WEDNESDAY, OCTOBER 29     

 
The Notwist at Henry Fonda Theater

Germany’s appropriately inscrutable post-indie ensemble the Notwist return with The Devil, You + Me (Domino), the long-anticipated follow-up to 2002’s Neon Golden. These microscopically fine-etched and vaguely troubling productions seem a logical extension from the increasingly murky intimations of Neon Golden. The Notwist’s is a world where post-hip-hop electronics lace a dangerously drippy alterna-rock mopiness that creates — via superdetailed aural emotion fields mined with uncertain lyrical imagery that largely concerns God and his rumored existence — calm acceptance of death and even a kind of reveling in one’s chronic alienation. None of this is as big a bummer as it sounds; rather, the Notwist’s subdued menace creates a satisfyingly memorable gloom, and a curiously poignant one at that.
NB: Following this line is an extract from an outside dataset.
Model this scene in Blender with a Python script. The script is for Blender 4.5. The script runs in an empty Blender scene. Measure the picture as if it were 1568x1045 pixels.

The new songs, many of which are augmented by the avant-classical Andromeda Mega Express Orchestra, profit deeply by their willingness to jump off from common musical forms into thrillingly uncharted expressive realms. (John Payne)

 
Also playing Wednesday:

NEW YORK DOLLS at Ventura Theatre; ROB DICKINSON, THE BITTERSWEETS at the Hotel Café; MATT NATHANSON, JESSIE BAYLIN at House of Blues; AKWID, LA SINFONIA, CROOKED STILO at Knitting Factory; MYSTIC, MEDUSA at Sam’s at the Regent; POLAR GOLDIE CATS at the Smell; SPINNERETTE at Spaceland; DANNY B. HARVEY at Taix.